Sul dibattito attualissimo del consumo dei formaggi a latte crudo, riceviamo e pubblichiamo uno dei numerosi contributi che affronta la questione in modo serio e scrupoloso.
Sandro Gallina, tecnologo caseario dalla lunga esperienza maturata in grandi aziende del settore e oggi titolare del caseificio Gallina Golosa a Vottignasco (CN), tiene a precisare come sia corretto riportare in etichetta l’indicazione ‘a latte crudo’ e del potenziale rischio per la salute di bambini e immunodepressi, ma sottolinea con forza come invece sia deleteria la demonizzazione dell’intera categoria di piccoli produttori che ogni giorno si impegnano, fin dalla stalla, per garantire qualità e sicurezza alimentare.
Sandro, che conosce bene la realtà dei formaggi ‘Fermier’ francesi, cioè di fattoria, prodotti con metodi artigianali, da un unico casaro che trasforma il latte dei propri animali, spiega che:
«Oltralpe il bollino a latte crudo è considerato un vanto, un plus, perché riconosce il valore specifico di una produzione unica e altamente qualificata. Da noi, il “bollino” rischia di essere considerato un’infamia e questo non va assolutamente bene. Il “bollino” deve avere, invece, una duplice valenza: da un lato richiamare l’attenzione sulle caratteristiche specifiche del prodotto, dall’altro certificarne il valore aggiunto che lo distingue dagli altri. Nessuno più di chi conosce il proprio latte, sa come lavorarlo, assumendosene la responsabilità. Dopo una stagionatura di novanta giorni, la presenza batterica è quasi completamente assente. Diversamente, il prodotto è comunque garantito dal rigoroso rispetto delle norme di sicurezza alimentare, che in Italia sono le più severe al mondo».
Sul piano tecnico, è ancora Gallina a parlare e a invitare a considerare un aspetto non secondario:
«Attenzione a credere, per contro, che i prodotti pastorizzati siano più “puliti” e più “sicuri” di quelli a latte crudo, perché non è così. Se è vero che la cottura elimina tutti i batteri nel latte, la contaminazione può avvenire comunque nei successivi passaggi della lavorazione, se non vengono eseguiti correttamente, dalla produzione, al confezionamento, alla messa in vendita, con rischi addirittura maggiori, perché in questi casi i batteri patogeni che venissero a contatto con il formaggio sterilizzato non incontrerebbero resistenza, mentre nei formaggi a latte crudo avrebbero più difficoltà a riprodursi per l’azione della naturale carica batteria antagonista contenuta in quei prodotti. Questo per dire che nessun formaggio può dirsi esente da contaminazioni. Non si cada nell’equivoco, talvolta indotto, di far diventare cattive le pecore e buoni i lupi».

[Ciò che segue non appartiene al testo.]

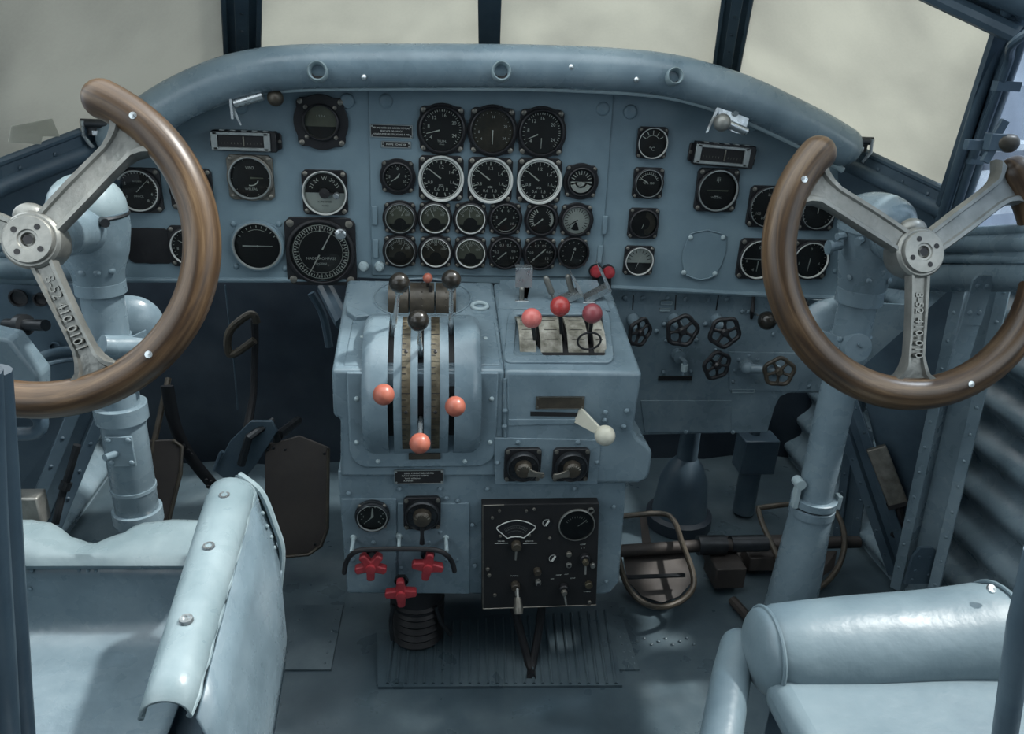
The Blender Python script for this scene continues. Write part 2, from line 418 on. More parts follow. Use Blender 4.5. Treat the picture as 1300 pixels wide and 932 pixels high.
# right corner post: three parallel members and a clamp bracket
def lerp(a, b, t): return Vector(a).lerp(Vector(b), t)
m = MB(); off = [(-.018, 0, .0075), (-.004, -.008, .007), (.011, 0, .0105)]
for dx, dyy, r in off:
    m.tube([B4 + Vector((dx, dyy, -.06)), lerp(B4, T4, .5) + Vector((dx, dyy, 0)), T4 + Vector((dx, dyy, .03))], r, 14)
m.box(lerp(B4, T4, .5) + Vector((0, .014, 0)), (.040, .010, (T4 - B4).length), Vector((0, 0, 1)).rotation_difference(T4 - B4).to_matrix())
c4 = struct(m.build('trim_4', 'dark_blue_paint'))
m = MB(); p = [lerp(B4, T4, t) + Vector((-.008, -.018, 0)) for t in (.22, .4, .62, .82)]
p += [T4 + Vector((-.02, -.03, -.03)), T4 + Vector((.01, -.06, .0)), T4 + Vector((.05, -.10, .015))]
m.tube(spline(p, 6), .0058, 10)
for t in (.36, .72): m.box(lerp(B4, T4, t) + Vector((0, -.02, 0)), (.034, .012, .012))
tag(m.build('drain_pipe', 'dark_blue_paint'), 'thin blue pipe clipped along the right corner window post', 'pipe')
# header beams over the right windscreen pane
m = MB(); h0, h1 = at(1160, -18, Y=1.07), at(1292, 44, Y=.985)
m.tube([h0 + (h0 - h1) * 1.4, h0, h1], .012, 10); m.tube([h0 + (h0 - h1) * 1.4 + Vector((0, -.02, .035)), h0 + Vector((0, -.02, .035)), h1 + Vector((0.0, -.02, .038))], .024, 16)
m.tube([h0 + (h0 - h1) * 1.4 + Vector((0, -.03, .085)), h0 + Vector((0, -.03, .085)), h1 + Vector((.02, -.03, .085))], .026, 12)
m.sheet([h0 + (h0 - h1) * 1.4 + Vector((0, .01, -.005)), h1 + Vector((.02, .01, -.005)), h1 + Vector((.02, -.03, .10)), h0 + (h0 - h1) * 1.4 + Vector((0, -.03, .10))], .01)
struct(m.build('trim_5', 'dark_blue_paint'))
# sills below the side panes: rolled edge with riveted flange
def sill(i, pts, mt='dark_blue_paint'):
    pts = [Vector(p) for p in pts]; m = MB(); up = Vector((0, 0, .016))
    m.tube([p + up for p in pts], .0065, 10); m.tube([p - up * 1.0 for p in pts], .0135, 12)
    for a, b in zip(pts, pts[1:]):
        q = [a + up, b + up, b - up, a - up]; m.sheet(q, .004)
        n = (b - a).cross(Vector((0, 0, 1))).normalized()
        if n.y > 0: n = -n
        k = max(2, int((b - a).length / .045))
        for j in range(k): m.rivet(a + (b - a) * ((j + .5) / k) + n * .005, n, .0035)
    return struct(m.build('trim_%d' % i, mt))
sill(6, [at(-60, 255, Y=1.12), at(0, 222, Y=1.2), at(128, 172, Y=1.34), at(190, 140, Y=1.44)])
sill(7, [at(1060, 188, Y=1.42), at(1102, 208, Y=1.35), at(1196, 254, Y=1.22), at(1206, 260, Y=1.2)])
# sheet below the sills closing the corners to the panel
m = MB(); m.sheet([at(-90, 262, Y=1.15), at(200, 150, Y=1.45), at(200, 345, Y=1.45), at(-90, 345, Y=1.3)], .004)
struct(m.build('trim_8', 'dark_blue_paint'))
m = MB(); m.sheet([at(1050, 190, Y=1.42), at(1206, 262, Y=1.23), at(1206, 340, Y=1.25), at(1050, 345, Y=1.44)], .004)
struct(m.build('trim_9', 'dark_blue_paint'))
# side window, its sill and the longeron below
S1, S2 = at(1200, 296, Y=1.2), at(1420, 286, Y=.86)
m = MB()
for dz, r in ((0, .008), (-.02, .014), (-.044, .007)): m.tube([S1 + Vector((-.01, 0, dz)), S2 + Vector((0, 0, dz))], r, 12)
m.sheet([S1 + Vector((0, .005, 0)), S2 + Vector((0, .005, 0)), S2 + Vector((0, .005, -.05)), S1 + Vector((0, .005, -.05))], .01)
struct(m.build('trim_10', 'blue_paint'))
pane(5, 'dirty_glass', (B4 + Vector((.02, 0, -.09)), S2 + Vector((.01, 0, 0)), Vector((.66, .55, 1.22)), T4 + Vector((.02, 0, .02))))
m = MB(); a, b = at(1168, 352, Y=1.25), at(1420, 344, Y=.86)
m.tube([a + Vector((-.05, .02, 0)), a, b], .026, 16); struct(m.build('trim_11', 'blue_paint'))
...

Sulla stessa scia anche il presidente provinciale di Cia Agricoltori Cuneo, Claudio Conterno, il quale invita a riflettere per evitare ingiustificati allarmismi e, ancor di più, scongiurare possibili e devastanti ripercussioni soprattutto sul popolo dei piccoli produttori caseari.
L’Italia intera è costellata di piccoli caseifici, molti dei quali vedono la collaborazione fra generazioni, nonni, genitori, figli, anche molto giovani, che decidono di intraprendere questo appassionate lavoro, per portare avanti una produzione di qualità.
Quello che in questo momento è sicuramente fondamentale è promuovere un’informazione chiara ed equilibrata, che riconosca il valore del lavoro artigianale senza trascurare la sicurezza alimentare. Solo così sarà possibile garantire un futuro a quei piccoli produttori che, ogni giorno, si impegnano per offrire prodotti di eccellenza, rispettando la storia e l’identità del nostro territorio.